Southwest Bancorp Inc. in Stillwater, Okla., has sold off roughly $300 million of problem loans in a move its chief executive said is a major step toward achieving its goal of sustained profitability.

Roughly $170 million of the loans are nonperforming and the rest are considered problem loans, the $2.6 billion-asset company said in announcing the bulk sale late Wednesday.
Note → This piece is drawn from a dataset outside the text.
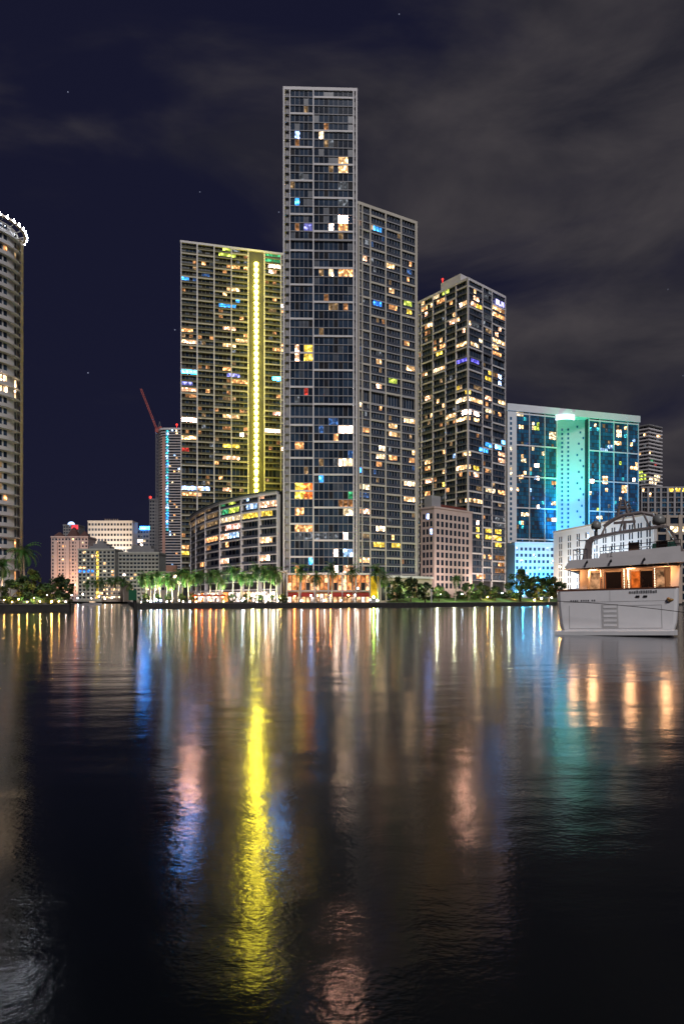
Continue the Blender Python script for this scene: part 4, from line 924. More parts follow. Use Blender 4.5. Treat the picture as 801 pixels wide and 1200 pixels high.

Southwest, a two-bank holding company, said the sale to SW Loan Portfolio Holdings LP, will produce a pre-tax loss of $101 million, which it will record in the fourth quarter.

In a news release, President and Chief Executive Rick Green said that the company's board opted to go through with the bulk sale after concluding that workouts would take too long and be too costly.

"These sales immediately and substantially reduce our nonperforming assets and potential problem loans," Green said. "We believe this action is a major step toward achieving our goals of reducing problem assets, returning to sustained profitability, resuming dividends, and producing reliable and attractive returns for our shareholders."

With roughly 10% of its loans no longer performing, Southwest lost more than $13 million through the first three quarters of 2011, compared to a profit of $9.5 million in the same period in 2010. The bulk sale reduced its level of nonperfroming loans by roughly 83%, based on Sept. 30 data, and slashed its level of potential problem loans by nearly half.

Southwest's shares soared on news of the sale. In early trading Thursday, the stock was up roughly 30%, to $6.03.